- Problem to work on -
Your task is to retype, word for word, the lines from the start of the data through the line holding "tag(link_mesh('socket_box', bm, M['iron']), 'small". Do not include the pictures.

- Information supplied -

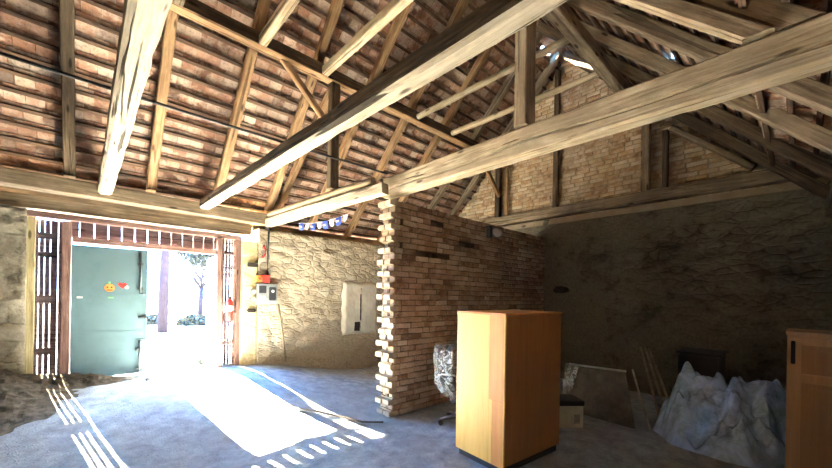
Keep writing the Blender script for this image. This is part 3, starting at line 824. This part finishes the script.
# bunting
bu = empty('hanging_bunting', (2.42, 5.35, 2.73), 0, 'string of small blue and white pennants under the pale tie beam', 'bunting')
n = 8
def bpos(t): return V((.21*t, -1.12*t, -.02-.05*math.sin(PI*t)+.012*t))
bm = bmesh.new(); tube(bm, [bpos(i/20) for i in range(21)], .004, 6); link_mesh('string', bm, M['white_flag'], bu)
for i in range(n):
    t = (i+.5)/n; p = bpos(t); d = (bpos(t+.01)-bpos(t-.01)).normalized()
    w = .055 if i % 2 == 0 else .042; hh = .115 if i % 2 == 0 else .10
    bm = bmesh.new(); g = []
    prof = [(-1,0),(1,0),(1,-.75),(0,-1.0),(-1,-.75)] if i % 2 else [(-1,0),(1,0),(1,-.9),(0,-1.0),(-1,-.9)]
    for s in (-.003, .003):
        g.append([bm.verts.new(p + d*(a*w) + V((0,0,b*hh)) + V((1,.2,0))*(s+.012*math.sin(b*3+i))) for a, b in prof])
    bm.faces.new(g[0]); bm.faces.new(g[1][::-1])
    for k in range(5): bm.faces.new((g[0][k], g[0][(k+1)%5], g[1][(k+1)%5], g[1][k]))
    fl = link_mesh('pennant', bm, M['blue_flag'] if i % 2 == 0 else M['white_flag'], bu)
    fl['label'] = 'blue pennant' if i % 2 == 0 else 'white pennant'
    if i % 2 == 0:
        bm = bmesh.new(); c = p + V((-.018,-.002,-hh*.5)); 
        for k in (-1, 0, 1):
            q = c + d*(k*.022); box(bm, q-V((.008,.008,.014)), q+V((.004,.008,.014)), .002)
        link_mesh('mark', bm, M['white_flag'], fl)

# lamp on the partition
bl = empty('wall_lamp', (5.18, 3.575, 2.72), 0, 'pale oval bulkhead lamp high on the brick partition', 'lamp')
bm = bmesh.new(); bmesh.ops.create_uvsphere(bm, u_segments=20, v_segments=12, radius=1, matrix=Matrix.Diagonal((.13,.07,.075,1)))
for v in bm.verts: v.co.y = min(v.co.y, .005) - .01
link_mesh('globe', bm, M['white'], bl, smooth=True)
bm = bmesh.new(); box(bm, (-.14,-.012,-.085), (.14,.012,.085), .01); link_mesh('base', bm, M['grey_box'], bl)
bm = bmesh.new(); box(bm, (4.90, 3.52, 2.60), (5.00, 3.585, 2.80), .01)
tag(link_mesh('socket_box', bm, M['iron']), 'small dark box beside the oval lamp on the partition', 'junction box')

# dark pit in the gable stone wall
bm = bmesh.new(); bmesh.ops.create_icosphere(bm, subdivisions=3, radius=1, matrix=Matrix.Diagonal((.05,.16,.07,1)))
for v in bm.verts: v.co += v.co.normalized()*.025*ns(v.co, 14, 2)
struct(link_mesh('wall_pit', bm, M['hole'], loc=(6.97, 3.25, 1.77), smooth=True))

# ------------------------------------------------------------------ yellow cabinet
cb = empty('cabinet', (2.72, 1.76, 0), math.radians(-5), 'tall honey-coloured veneered cabinet standing in front of the partition', 'cabinet')
CW, CD, CH = .93, .60, 1.455
bm = bmesh.new(); box(bm, (.012, .012, .07), (CW, CD, CH-.018), .003); link_mesh('body', bm, M['veneer_brown'], cb)
bm = bmesh.new(); box(bm, (-.004, -.004, CH-.018), (CW+.004, CD+.004, CH), .003); link_mesh('top', bm, M['veneer_orange'], cb)
bm = bmesh.new(); box(bm, (.03, .03, 0), (CW-.02, CD-.02, .075)); link_mesh('plinth', bm, M['black'], cb)
bm = bmesh.new(); box(bm, (-.004, .175, .07), (.0115, CD, CH-.02), .002); box(bm, (-.004, .135, .07), (.0115, .1745, .66), .002)  # one face split into lit and shaded tones, painted as two veneers
o = link_mesh('door', bm, M['veneer_yellow'], cb); o['label'] = 'veneered door with its lit part painted pale yellow'
bm = bmesh.new(); box(bm, (-.004, .012, .07), (.0115, .134, .66), .002); box(bm, (-.004, .012, .6605), (.0115, .1745, CH-.02), .002)
o = link_mesh('shade_strip', bm, M['veneer_orange'], cb); o['label'] = 'shaded strip along the near edge painted as orange veneer'
bm = bmesh.new(); box(bm, (-.008, -.006, .07), (.014, .0115, CH-.02), .003); link_mesh('corner_lipping', bm, M['veneer_yellow'], cb)
bm = bmesh.new(); box(bm, (.0145, -.002, .09), (CW-.02, .0115, CH-.03), .001); link_mesh('side_panel', bm, M['veneer_brown'], cb)

# ------------------------------------------------------------------ wrapped swivel chair
ch = empty('office_chair', (3.46, 2.86, 0), math.radians(200), 'swivel chair wrapped in clear plastic between the partition and the cabinet', 'chair')
bm = bmesh.new()
tube(bm, [(0,0,.10),(0,0,.42)], .028, 14); link_mesh('column', bm, M['steel'], ch)
for k in range(5):
    a = 2*PI*k/5+.35
    bm = bmesh.new(); e = V((math.cos(a), math.sin(a), 0))
    tube(bm, [V((0,0,.115)), e*.14+V((0,0,.105)), e*.27+V((0,0,.075))], [.026,.021,.016], 8)
    lg = link_mesh('leg', bm, M['steel'], ch)
    bm = bmesh.new(); c = e*.27; sd = V((-e.y, e.x, 0))
    for s in (-.016, .016): tube(bm, [c+sd*(s-.008)+V((0,0,.03)), c+sd*(s+.008)+V((0,0,.03))], .029, 14)
    tube(bm, [c+V((0,0,.03)), c+V((0,0,.072))], .008, 6)
    link_mesh('caster', bm, M['black'], lg)
bm = bmesh.new(); g = []
for j in range(17):
    t = j/16; row = []
    if t < .45: y, z = .24-.46*t/.45*1.0, .45-.03*math.sin(t/.45*PI)
    else:
        s = (t-.45)/.55; y, z = -.22-.10*s-.03*math.sin(s*PI), .47+.47*s
    for i in range(13):
        u = (i/12-.5)*2; wd = .235*(1-.25*max(0, (t-.55)/.45)**2)
        row.append((u*wd, y+.07*u*u*(1 if t > .4 else 0), z+.045*u*u*(1 if t < .5 else .3)))
    g.append(row)
fr = [[bm.verts.new(q) for q in r] for r in g]; bk = [[bm.verts.new((q[0], q[1]-.012, q[2]-.014)) for q in r] for r in g]
for j in range(16):
    for i in range(12):
        bm.faces.new((fr[j][i], fr[j][i+1], fr[j+1][i+1], fr[j+1][i])); bm.faces.new((bk[j][i], bk[j+1][i], bk[j+1][i+1], bk[j][i+1]))
for j in range(16):
    bm.faces.new((fr[j][0], fr[j+1][0], bk[j+1][0], bk[j][0])); bm.faces.new((fr[j][12], bk[j][12], bk[j+1][12], fr[j+1][12]))
for i in range(12):
    bm.faces.new((fr[0][i], bk[0][i], bk[0][i+1], fr[0][i+1])); bm.faces.new((fr[16][i], fr[16][i+1], bk[16][i+1], bk[16][i]))
M['chair_shell'] = simple('chair_shell', (.10,.085,.07), .5, 0, .4, .2, 10)
link_mesh('shell', bm, M['chair_shell'], ch, smooth=True)
bm = bmesh.new()
bm.free()
for s in (-1, 1):
    bm = bmesh.new(); tube(bm, [(s*.22,.10,.46),(s*.29,.13,.60),(s*.29,.0,.67),(s*.28,-.16,.66),(s*.23,-.25,.60)], .012, 8)
    link_mesh('armrest', bm, M['steel'], ch, smooth=True)
bm = bmesh.new(); nu, nv = 40, 26; rows = []
for j in range(nv+1):
    t = j/nv; z = .26+.74*t
    row = []
    for i in range(nu):
        a = 2*PI*i/nu
        rx = .20+.13*sm(t/.6)-.05*sm((t-.8)/.2); ry = .20+.15*sm(t/.4)
        yy = math.sin(a)*ry; 
        if math.sin(a) > 0: yy *= (1-1.45*sm((t-.3)/.35)) if t > .3 else 1
        tp = sm(t/.2)*.45+.55 if t < .2 else 1
        end = 1-.85*sm((t-.93)/.07)
        q = V((math.cos(a)*rx*tp*end, yy*tp*end - (.12*sm((t-.9)/.1)), z))
        d = .035*abs(noise.noise(q*7)) + .022*noise.noise(q*17) + .012*noise.noise(q*33)
        q += V((math.cos(a), math.sin(a), .3))*d
        row.append(bm.verts.new(q))
    rows.append(row)
for j in range(nv):
    for i in range(nu): bm.faces.new((rows[j][i], rows[j][(i+1)%nu], rows[j+1][(i+1)%nu], rows[j+1][i]))
bm.faces.new(rows[-1])
w = link_mesh('plastic_wrap', bm, M['film'], ch); w['label'] = 'crinkled clear plastic wrap'

# ------------------------------------------------------------------ clutter behind the cabinet
cbx = empty('carton_box', (4.50, 1.97, 0), math.radians(-38), 'pale carton with a dark lid peeking out right of the cabinet', 'box')
bm = bmesh.new(); box(bm, (-.22,-.14,0), (.12,.14,.27), .006); link_mesh('body', bm, M['carton'], cbx)
bm = bmesh.new(); box(bm, (-.23,-.15,.275), (.13,.15,.34), .008); link_mesh('lid', bm, M['black'], cbx)
bm = bmesh.new(); box(bm, (.0,-.1425,.06), (.075,-.1395,.17)); link_mesh('label_patch', bm, M['stick'], cbx)

def leaning_slab(name, b0, b1, t0, t1, th, mat, parent):
    b0, b1, t0, t1 = map(V, (b0, b1, t0, t1)); n = (b1-b0).cross(t0-b0).normalized()*th
    bm = bmesh.new(); hexa(bm, [b0, b1, t1, t0, b0+n, b1+n, t1+n, t0+n]); return link_mesh(name, bm, mat, parent)
pn = empty('table_top', (5.0, 1.7, 0), 0, 'dark table top leaning on its edge behind the carton', 'table top')
leaning_slab('board', (.02,.52,.01), (-.06,-.36,.01), (.24,.58,.60), (.20,-.17,.625), .03, M['black_sheet'], pn)
bm = bmesh.new(); tube(bm, [(.225,.585,.635), (.215,.2,.643), (.185,-.175,.657)], .014, 8); link_mesh('lit_edge', bm, M['board_edge'], pn)  # pale bead paints the light along the board's top edge
bm = bmesh.new(); rows = []
for j in range(15):
    t = j/14; row = []
    for i in range(11):
        s = i/10; q = V((.22-.20*(1-t)-.05-.05*math.sin(s*PI), .60-.20*s*(.5+.5*t), .08+.56*t))
        q += V((-.4,.2,.5))*(.05*abs(noise.noise(q*9))+.02*noise.noise(q*23))
        row.append(bm.verts.new(q))
    rows.append(row)
for j in range(14):
    for i in range(10): bm.faces.new((rows[j][i], rows[j][i+1], rows[j+1][i+1], rows[j+1][i]))
w = link_mesh('plastic_film', bm, M['film'], pn); w['label'] = 'crumpled clear film over the corner'
sld = w.modifiers.new('solid', 'SOLIDIFY'); sld.thickness = .002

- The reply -
Keep writing the Blender script for this image. This is part 3, starting at line 824. This part finishes the script.
# bunting
bu = empty('hanging_bunting', (2.42, 5.35, 2.73), 0, 'string of small blue and white pennants under the pale tie beam', 'bunting')
n = 8
def bpos(t): return V((.21*t, -1.12*t, -.02-.05*math.sin(PI*t)+.012*t))
bm = bmesh.new(); tube(bm, [bpos(i/20) for i in range(21)], .004, 6); link_mesh('string', bm, M['white_flag'], bu)
for i in range(n):
    t = (i+.5)/n; p = bpos(t); d = (bpos(t+.01)-bpos(t-.01)).normalized()
    w = .055 if i % 2 == 0 else .042; hh = .115 if i % 2 == 0 else .10
    bm = bmesh.new(); g = []
    prof = [(-1,0),(1,0),(1,-.75),(0,-1.0),(-1,-.75)] if i % 2 else [(-1,0),(1,0),(1,-.9),(0,-1.0),(-1,-.9)]
    for s in (-.003, .003):
        g.append([bm.verts.new(p + d*(a*w) + V((0,0,b*hh)) + V((1,.2,0))*(s+.012*math.sin(b*3+i))) for a, b in prof])
    bm.faces.new(g[0]); bm.faces.new(g[1][::-1])
    for k in range(5): bm.faces.new((g[0][k], g[0][(k+1)%5], g[1][(k+1)%5], g[1][k]))
    fl = link_mesh('pennant', bm, M['blue_flag'] if i % 2 == 0 else M['white_flag'], bu)
    fl['label'] = 'blue pennant' if i % 2 == 0 else 'white pennant'
    if i % 2 == 0:
        bm = bmesh.new(); c = p + V((-.018,-.002,-hh*.5)); 
        for k in (-1, 0, 1):
            q = c + d*(k*.022); box(bm, q-V((.008,.008,.014)), q+V((.004,.008,.014)), .002)
        link_mesh('mark', bm, M['white_flag'], fl)

# lamp on the partition
bl = empty('wall_lamp', (5.18, 3.575, 2.72), 0, 'pale oval bulkhead lamp high on the brick partition', 'lamp')
bm = bmesh.new(); bmesh.ops.create_uvsphere(bm, u_segments=20, v_segments=12, radius=1, matrix=Matrix.Diagonal((.13,.07,.075,1)))
for v in bm.verts: v.co.y = min(v.co.y, .005) - .01
link_mesh('globe', bm, M['white'], bl, smooth=True)
bm = bmesh.new(); box(bm, (-.14,-.012,-.085), (.14,.012,.085), .01); link_mesh('base', bm, M['grey_box'], bl)
bm = bmesh.new(); box(bm, (4.90, 3.52, 2.60), (5.00, 3.585, 2.80), .01)
tag(link_mesh('socket_box', bm, M['iron']), 'small dark box beside the oval lamp on the partition', 'junction box')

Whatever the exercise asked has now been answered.